• [REQUIRED TASK]:
From the listing, collect all lines containing the word "Write".

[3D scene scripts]
-------

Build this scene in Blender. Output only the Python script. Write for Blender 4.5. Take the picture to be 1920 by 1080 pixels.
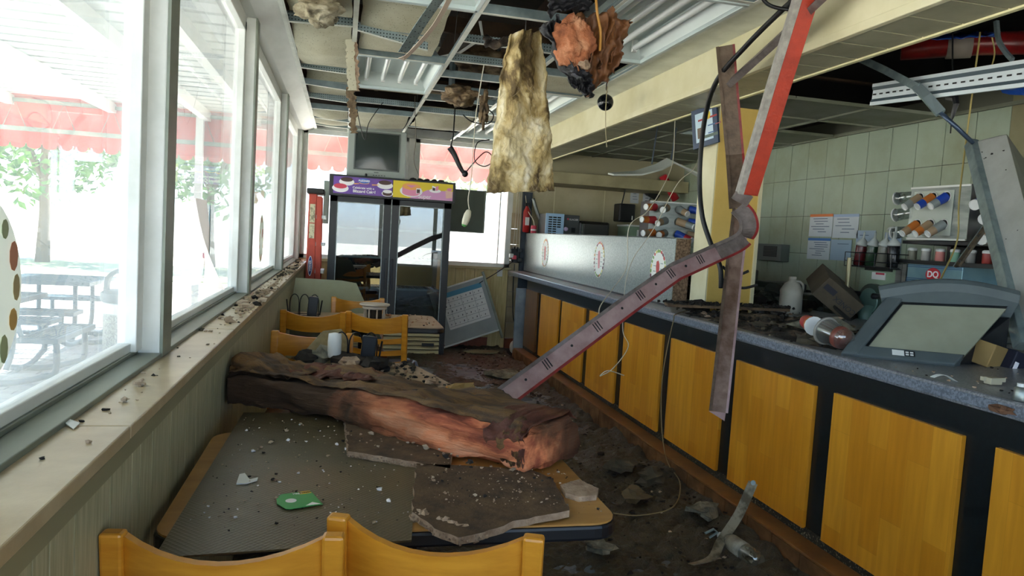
import bpy, math, random
from mathutils import Vector as V, Matrix, noise, Euler
random.seed(11)
for o in list(bpy.data.objects): bpy.data.objects.remove(o)
SC = bpy.context.scene
C = SC.collection
R = math.radians

# ---------------------------------------------------------------- camera, sky, sun, exposure
EYE = V((0, 0, 1.42)); FPX = 1350.0
RIGHT = V((.97186, -.22783, .05982)); DOWN = V((.04208, -.08193, -.99575)); FWD = V((.23176, .97025, -.07004))
cam = bpy.data.cameras.new('camera'); camo = bpy.data.objects.new('camera', cam); C.objects.link(camo)
cam.sensor_width = 36; cam.lens = FPX / 1920 * 36; cam.clip_start = .05; cam.clip_end = 300
m = Matrix((RIGHT, -DOWN, -FWD)).transposed().to_4x4(); m.translation = EYE; camo.matrix_world = m
SC.camera = camo
def P(px, py, X=None, Y=None, Z=None):
    """point of the room that lies on a measured sight line and in a known plane"""
    d = RIGHT * ((px - 960) / FPX) + DOWN * ((py - 540) / FPX) + FWD
    if X is not None: t = (X - EYE.x) / d.x
    elif Y is not None: t = (Y - EYE.y) / d.y
    else: t = (Z - EYE.z) / d.z
    return EYE + d * t

W = bpy.data.worlds.new('sky'); SC.world = W; W.use_nodes = True
nt = W.node_tree; nt.nodes.clear()
out = nt.nodes.new('ShaderNodeOutputWorld'); bg = nt.nodes.new('ShaderNodeBackground')
sky = nt.nodes.new('ShaderNodeTexSky'); sky.sky_type = 'HOSEK_WILKIE'; sky.turbidity = 4.0; sky.ground_albedo = .5
sky.sun_direction = V((-.62, .22, .75)).normalized()
bg.inputs['Strength'].default_value = 2.6
nt.links.new(sky.outputs[0], bg.inputs[0]); nt.links.new(bg.outputs[0], out.inputs[0])
sun = bpy.data.lights.new('sun', 'SUN'); suno = bpy.data.objects.new('sun', sun); C.objects.link(suno)
sun.energy = 7.0; sun.angle = R(1.0); sun.color = (1, .96, .88)
suno.rotation_euler = V((.62, -.22, -.75)).to_track_quat('-Z', 'Y').to_euler(); suno.location = (-8, 6, 12)
vs = SC.view_settings; vs.view_transform = 'Standard'; vs.look = 'None'; vs.gamma = 1.0; vs.use_curve_mapping = False
vs.exposure = 2.85
SC.cycles.max_bounces = 10; SC.cycles.diffuse_bounces = 6; SC.cycles.transparent_max_bounces = 16
SC.cycles.use_denoising = True; SC.cycles.sample_clamp_indirect = 8

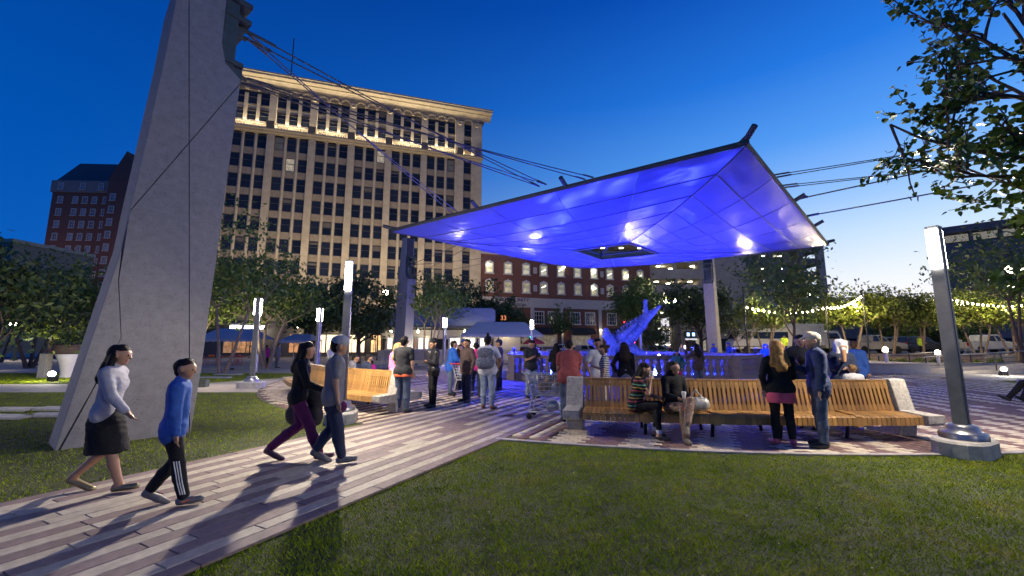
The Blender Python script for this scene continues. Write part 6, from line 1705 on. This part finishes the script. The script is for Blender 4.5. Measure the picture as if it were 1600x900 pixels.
for x, y, z, m, lab in ((16.9, 58, 2.1, REDL, 'red signal glowing beside the alligator sculpture'), (3.0, 66, 3.0, GRNL, 'small green signal in front of the dark awnings'), (6.6 * 2 + 6.4, 72, 5.6, REDL, 'small red signal before the tall brick windows'), (27.2, 66, 6.5, REDL, 'small red signal under the garage decks')):
    t = empty('signal_post', (x, y, 0), 0, lab, 'traffic signal')
    b = MB(); b.tube([(0, 0, 0), (0, 0, z)], .06, 6); b.build('post', IRON, t)
    b = MB(); b.box((0, -.1, z), (.42, .3, .9)); o = b.build('signal_head', BLK, t); MB().lathe([(.19, -.02), (.19, .02), (0, .03)], 12).xform(Matrix.Translation((0, -.27, z)) @ Matrix.Rotation(R(90), 4, 'X')).build('signal_lens', m, o)

# ================================================================ vehicles
TYRE = mat('tyre', (.015, .015, .015), .8); RIMM = mat('wheel_rim', (.35, .35, .36), .35, m=.8); VGL = mat('car_glass', (.015, .02, .03), .08, spec=.7)
HEADL = mat('headlight', (.6, .6, .6), .15); TAIL = mat('tail_light', (.35, .01, .01), .3)
def paint(n, c): return mat('paint_' + n, c, .3, var=.05, coat=.5)
wheel_t = MB().lathe([(.22, -.12), (.36, -.12), (.39, -.08), (.39, .08), (.36, .12), (.22, .12)], 18).mesh('tyre', TYRE)
wheel_r = MB().lathe([(0, .06), (.08, .10), (.10, .05), (.19, .05), (.225, .11)], 12).mesh('rim', RIMM)
def vehicle(kind, label, loc, rz, pt_, group='vehicles parked along the street'):
    t = empty({'pickup': 'pickup_truck', 'van': 'van', 'truck': 'box_truck', 'suv': 'car'}[kind], loc, rz, label, {'pickup': 'pickup', 'van': 'van', 'truck': 'truck', 'suv': 'car'}[kind], group)
    side = dict(pickup=[(-2.85, .55), (-2.85, 1.12), (-.75, 1.14), (1.15, 1.16), (2.55, 1.05), (2.8, .85), (2.8, .45), (-2.7, .42)], suv=[(-2.3, .5), (-2.35, 1.0), (1.1, 1.06), (2.2, .92), (2.4, .7), (2.35, .38), (-2.2, .36)],
                van=[(-3.0, .5), (-3.0, 2.45), (-2.8, 2.6), (1.7, 2.6), (2.2, 2.3), (2.75, 1.45), (3.05, 1.2), (3.05, .45), (-2.9, .42)], truck=[(.7, .6), (.7, 2.2), (1.0, 2.35), (2.2, 2.3), (2.6, 1.5), (3.4, 1.3), (3.55, 1.0), (3.5, .5), (.8, .5)])[kind]
    W_ = 1.95 if kind != 'suv' else 1.85
    MB().prism(side, W_).build('body', pt_, t, bevel=.05)
    if kind in ('pickup', 'suv'):
        cab = [(-.80, 1.14), (-.62, 1.80), (.35, 1.84), (1.10, 1.16)] if kind == 'pickup' else [(-2.28, 1.0), (-2.0, 1.66), (.1, 1.70), (1.1, 1.05)]
        MB().prism([(x, z + .004) for x, z in cab], W_ - .28).build('cab', pt_, t, bevel=.06)
        cx_ = sum(x for x, z in cab) / 4; cz_ = sum(z for x, z in cab) / 4
        for a, b2 in ((.06, .47), (.53, .94)):
            lo = lambda f: cab[0][0] + (cab[3][0] - cab[0][0]) * f; hi = lambda f: cab[1][0] + (cab[2][0] - cab[1][0]) * f
            z0_, z1_ = cab[0][1] + .07, cab[1][1] - .08
            MB().prism([(lo(a) + .05, z0_), (lo(b2) - .02, z0_), (hi(b2), z1_), (hi(a), z1_)], W_ - .262).build('window', VGL, t)
        MB().prism([(cab[3][0] - .05, cab[3][1] + .03), (cab[2][0] + .06, cab[2][1] - .06), (cab[2][0] + .09, cab[2][1] - .05), (cab[3][0] + .02, cab[3][1] + .03)], W_ - .45).build('windscreen', VGL, t)
        if kind == 'pickup':
            b = MB(); b.box((-1.8, 0, 1.139), (1.9, W_ - .3, .03)); b.build('bed', BLK, t)
    elif kind == 'van':
        MB().prism([(-2.5, 1.5), (-2.5, 2.2), (1.0, 2.2), (1.0, 1.5)], W_ + .02).build('window', VGL, t); MB().prism([(1.25, 1.5), (1.25, 2.2), (1.85, 2.15), (2.35, 1.5)], W_ + .02).build('window', VGL, t)
        MB().prism([(2.30, 2.26), (2.80, 1.5), (2.86, 1.52), (2.36, 2.3)], W_ - .3).build('windscreen', VGL, t)
    else:
        MB().box((-1.55, 0, 1.95), (4.3, 2.2, 2.3)).build('cargo_box', mat('cargo_white', (.45, .46, .47), .5), t, bevel=.03); MB().prism([(.95, 1.5), (.95, 2.1), (2.05, 2.1), (2.4, 1.5)], W_ + .02).build('window', VGL, t)
        MB().prism([(2.18, 2.26), (2.58, 1.55), (2.64, 1.57), (2.24, 2.3)], W_ - .3).build('windscreen', VGL, t)
    fx_ = max(p[0] for p in side); rx_ = min(p[0] for p in side)
    for s in (-1, 1):
        MB().box((fx_ - .03, s * .72, .82 if kind != 'truck' else .95), (.14, .34, .2)).build('headlight', HEADL, t); MB().box((rx_ + .02, s * .86, .92), (.1, .16, .34)).build('tail_light', TAIL, t)
    MB().box((fx_ + .03, 0, .52), (.14, W_ - .2, .2)).build('bumper', RIMM, t, bevel=.02)
    for x in ((-1.75, 1.75) if kind != 'truck' else (-2.2, 2.4)):
        for s in (-1, 1):
            o = link('wheel', wheel_t, t, (x, s * (W_ / 2 - .10), .39), (R(90 if s < 0 else -90), 0, 0)); link('rim', wheel_r, o)
    return t
PW_ = paint('white', (.55, .53, .48)); PB = paint('black', (.02, .025, .035)); PS = paint('silver', (.30, .31, .33)); PT = paint('tan', (.42, .38, .30)); PBL = paint('blue', (.03, .06, .12)); PTE = paint('teal', (.04, .15, .17))
vehicle('pickup', 'pale crew cab pickup parked behind the yellow green trees', (36, 41.7, .815), R(4), PT)
vehicle('suv', 'dark sedan behind the pale crew cab pickup nose', (41.6, 42.6, .815), R(4), PB)
vehicle('pickup', 'white pickup truck right of the near lamp post', (46.2, 40.6, .815), R(2), PW_)
vehicle('suv', 'black car at the right picture edge beyond the white pickup', (51.2, 39.6, .815), R(0), PB)
vehicle('suv', 'dark blue car between the two pickups', (41.5, 46, .815), R(5), PBL)
vehicle('van', 'white shuttle van with dark side windows beside the far pylon', (26.4, 44.5, .815), R(176), PW_)
vehicle('truck', 'white box truck with cab facing right behind the hooded woman', (32.6, 45.2, .815), R(3), PW_)
vehicle('pickup', 'white pickup in front of the dark awnings of the brick building', (7.5, 64.5, 0), R(18), PW_)
vehicle('suv', 'silver car just right of the white pickup by the brick building', (12.0, 64.0, 0), R(18), PS)
vehicle('suv', 'teal car by the orange barrels near the garage entrance', (20.3, 58.0, 0), R(15), PTE)
vehicle('suv', 'red car half hidden by dark leaves at far left', (-55, 52.5, 0), R(10), paint('red', (.35, .02, .02)))

# ================================================================ terrace, ramp and rails at the right
WALLC = mat('terrace_concrete', (.36, .34, .32), .85, var=.12, sc=3, bump=.2, bsc=40)
t = empty('terrace', (0, 0, 0), 0, 'low raised concrete terrace beyond the plaza on the right', 'terrace')
b = MB(); b.box((18.2, 28.6, .27), (11.6, 9.0, .54)); b.build('retaining_wall', WALLC, t); b = MB(); b.box((18.2, 28.6, .572), (11.9, 9.3, .06)); b.build('coping', G_WALK, t, bevel=.01)
b = MB(); b.prism([(24.02, 0), (34, .0), (34, .55), (24.02, .02)], 2.6, Matrix.Translation((0, 25.6, 0))); b.build('ramp', G_WALK, t)
b = MB(); b.box((29, 27.12, .25), (10, .3, .5)); b.build('ramp_kerb', WALLC, t)
RAILM = mat('rail_steel', (.30, .29, .27), .4, m=.6)
for y0, lab in ((24.2, 'front handrail with dark posts climbing the concrete ramp'), (27.3, 'rear handrail with dark posts along the ramp top')):
    t = empty('handrail', (23.8, y0, 0), 0, lab, 'handrail', 'handrails of the ramp')
    b = MB(); b.tube([(0, 0, .92), (.2, 0, .98), (10.2, 0, 1.52), (14, 0, 1.56)], .03, 8); b.build('top_rail', RAILM, t)
    b = MB(); b.tube([(.1, 0, .45), (10.2, 0, .9)], .018, 6); b.build('low_rail', BLK, t)
    for k in range(7):
        b = MB(); z_ = .55 * min(1, k * 2.0 / 10); b.tube([(.12 + 2.0 * k, 0, z_ - .05), (.12 + 2.0 * k, 0, .96 + z_)], .035, 6); b.build('rail_post', BLK, t)
t = empty('fence_rail', (17.2, 32.4, .6), 0, 'black railing at the back of the raised terrace', 'railing')
b = MB(); b.tube([(0, 0, .95), (6.4, 0, .95)], .03, 6); b.tube([(0, 0, .5), (6.4, 0, .5)], .018, 6); b.build('rails', BLK, t)
for k in range(5): MB().tube([(1.6 * k, 0, 0), (1.6 * k, 0, .97)], .03, 6).build('rail_post', BLK, t)
PLW = mat('planter_wall', (.30, .22, .16), .85, var=.15, sc=5, bump=.3, bsc=30)
t = empty('planter_wall', (0, 0, 0), 0, 'long low tan planter wall in front of the parked vehicles', 'planter wall')
b = MB(); b.box((33, 36.6, .4), (16, .5, .8)); b.build('wall', PLW, t); b = MB(); b.box((33, 36.6, .84), (16.2, .62, .08)); b.build('coping', PLW, t)
sheet('planting_bed', [(23, 33.8), (41, 33.8), (41, 36.3), (23, 36.3)], .006, mat('bed_soil', (.05, .035, .025), .95, var=.3, sc=8))
rg = np.random.default_rng(77)
for k in range(12):
    x = 24 + 1.45 * k + rg.uniform(-.3, .3); y = 34.9 + rg.uniform(-.4, .5); r_ = rg.uniform(.35, .55)
    P = rg.normal(0, 1, (420, 3)); P /= np.linalg.norm(P, axis=1)[:, None]; P *= r_ * rg.uniform(.6, 1.05, (420, 1)); P[:, 2] = np.abs(P[:, 2]) * 1.1 + .05
    o = link('shrub', leaf_cloud(P, .07, MIDL if k % 3 else LIMEL, rg), None, (x, y, 0))
    tag(o, ('mid green' if k % 3 else 'yellow green') + ' rounded shrub, ' + ('first', 'second', 'third', 'fourth', 'fifth', 'sixth', 'seventh', 'eighth', 'ninth', 'tenth', 'eleventh', 'twelfth')[k] + ' from the terrace end of the planting bed', 'shrub', 'shrubs in the planting bed')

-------

• [TASK RESPONSE]:
Build this scene in Blender. Output only the Python script. Write for Blender 4.5. Take the picture to be 1920 by 1080 pixels.
The Blender Python script for this scene continues. Write part 6, from line 1705 on. This part finishes the script. The script is for Blender 4.5. Measure the picture as if it were 1600x900 pixels.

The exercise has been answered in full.